--- BEGIN ---
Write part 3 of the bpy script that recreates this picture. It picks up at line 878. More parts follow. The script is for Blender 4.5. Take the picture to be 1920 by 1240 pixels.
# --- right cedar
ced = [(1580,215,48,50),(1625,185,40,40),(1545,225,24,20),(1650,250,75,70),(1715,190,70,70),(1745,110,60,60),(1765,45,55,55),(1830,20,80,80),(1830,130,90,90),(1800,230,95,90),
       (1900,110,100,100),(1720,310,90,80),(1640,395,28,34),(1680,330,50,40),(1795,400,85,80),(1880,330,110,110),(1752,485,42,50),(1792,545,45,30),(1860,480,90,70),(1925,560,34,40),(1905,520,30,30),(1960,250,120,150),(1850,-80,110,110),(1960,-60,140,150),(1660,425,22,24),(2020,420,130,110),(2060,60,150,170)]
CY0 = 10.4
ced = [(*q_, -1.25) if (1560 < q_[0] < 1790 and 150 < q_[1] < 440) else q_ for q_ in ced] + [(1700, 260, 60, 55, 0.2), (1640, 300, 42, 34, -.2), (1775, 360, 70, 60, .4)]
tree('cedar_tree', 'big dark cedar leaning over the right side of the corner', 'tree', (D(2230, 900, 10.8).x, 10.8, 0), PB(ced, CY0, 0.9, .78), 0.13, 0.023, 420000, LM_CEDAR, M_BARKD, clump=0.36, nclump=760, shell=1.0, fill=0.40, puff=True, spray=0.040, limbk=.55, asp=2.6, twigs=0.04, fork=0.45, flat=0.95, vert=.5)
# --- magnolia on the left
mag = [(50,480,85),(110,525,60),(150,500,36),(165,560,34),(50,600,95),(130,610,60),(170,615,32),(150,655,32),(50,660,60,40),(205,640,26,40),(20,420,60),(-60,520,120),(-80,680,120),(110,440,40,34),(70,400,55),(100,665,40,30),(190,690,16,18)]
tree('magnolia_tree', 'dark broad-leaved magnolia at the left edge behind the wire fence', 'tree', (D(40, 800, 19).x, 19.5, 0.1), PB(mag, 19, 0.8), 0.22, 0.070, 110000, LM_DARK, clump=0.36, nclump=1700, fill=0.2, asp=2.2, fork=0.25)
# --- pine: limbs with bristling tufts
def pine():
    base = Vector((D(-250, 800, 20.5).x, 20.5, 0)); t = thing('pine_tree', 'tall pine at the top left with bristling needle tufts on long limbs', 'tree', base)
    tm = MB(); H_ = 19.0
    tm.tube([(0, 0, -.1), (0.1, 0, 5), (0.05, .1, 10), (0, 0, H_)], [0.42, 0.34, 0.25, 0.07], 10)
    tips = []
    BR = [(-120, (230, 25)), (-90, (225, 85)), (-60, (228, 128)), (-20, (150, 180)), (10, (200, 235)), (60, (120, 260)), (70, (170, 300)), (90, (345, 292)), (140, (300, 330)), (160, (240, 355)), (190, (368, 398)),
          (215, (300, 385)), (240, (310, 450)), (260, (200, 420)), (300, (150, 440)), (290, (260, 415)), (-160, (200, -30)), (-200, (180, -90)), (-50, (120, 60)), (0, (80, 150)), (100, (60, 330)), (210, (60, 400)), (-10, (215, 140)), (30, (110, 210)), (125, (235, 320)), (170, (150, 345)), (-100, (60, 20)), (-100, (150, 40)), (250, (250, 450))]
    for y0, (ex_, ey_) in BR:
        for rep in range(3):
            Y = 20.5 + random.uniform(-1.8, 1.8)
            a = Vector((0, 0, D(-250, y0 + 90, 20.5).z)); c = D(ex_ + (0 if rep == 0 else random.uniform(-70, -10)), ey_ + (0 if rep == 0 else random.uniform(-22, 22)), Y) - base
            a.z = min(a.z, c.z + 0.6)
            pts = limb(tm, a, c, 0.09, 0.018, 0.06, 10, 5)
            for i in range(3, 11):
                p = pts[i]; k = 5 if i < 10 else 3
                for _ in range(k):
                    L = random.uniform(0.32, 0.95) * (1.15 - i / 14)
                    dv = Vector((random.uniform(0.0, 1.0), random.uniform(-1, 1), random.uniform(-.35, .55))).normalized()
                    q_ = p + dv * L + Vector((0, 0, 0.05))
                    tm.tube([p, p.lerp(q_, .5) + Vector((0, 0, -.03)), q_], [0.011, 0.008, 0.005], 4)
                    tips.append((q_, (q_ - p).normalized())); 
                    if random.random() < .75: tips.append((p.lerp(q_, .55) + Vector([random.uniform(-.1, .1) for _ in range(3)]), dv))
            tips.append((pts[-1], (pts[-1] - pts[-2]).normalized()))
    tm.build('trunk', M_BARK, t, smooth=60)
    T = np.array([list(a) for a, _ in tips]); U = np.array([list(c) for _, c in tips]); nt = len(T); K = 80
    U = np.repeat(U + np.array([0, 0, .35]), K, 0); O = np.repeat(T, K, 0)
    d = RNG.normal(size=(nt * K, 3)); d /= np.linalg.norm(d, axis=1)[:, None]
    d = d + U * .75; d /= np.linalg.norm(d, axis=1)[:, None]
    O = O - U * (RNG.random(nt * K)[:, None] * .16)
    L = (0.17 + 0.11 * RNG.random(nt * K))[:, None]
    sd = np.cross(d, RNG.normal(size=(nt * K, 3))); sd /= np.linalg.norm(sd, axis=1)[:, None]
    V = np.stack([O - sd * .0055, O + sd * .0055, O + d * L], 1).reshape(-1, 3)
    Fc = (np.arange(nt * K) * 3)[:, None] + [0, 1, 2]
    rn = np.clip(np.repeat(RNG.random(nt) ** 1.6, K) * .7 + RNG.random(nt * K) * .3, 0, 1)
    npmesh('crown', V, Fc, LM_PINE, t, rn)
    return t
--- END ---
- Set exercise:
Gather up every line from the listing above in which the word "clump" occurs.

- The answer:
tree('cedar_tree', 'big dark cedar leaning over the right side of the corner', 'tree', (D(2230, 900, 10.8).x, 10.8, 0), PB(ced, CY0, 0.9, .78), 0.13, 0.023, 420000, LM_CEDAR, M_BARKD, clump=0.36, nclump=760, shell=1.0, fill=0.40, puff=True, spray=0.040, limbk=.55, asp=2.6, twigs=0.04, fork=0.45, flat=0.95, vert=.5)
tree('magnolia_tree', 'dark broad-leaved magnolia at the left edge behind the wire fence', 'tree', (D(40, 800, 19).x, 19.5, 0.1), PB(mag, 19, 0.8), 0.22, 0.070, 110000, LM_DARK, clump=0.36, nclump=1700, fill=0.2, asp=2.2, fork=0.25)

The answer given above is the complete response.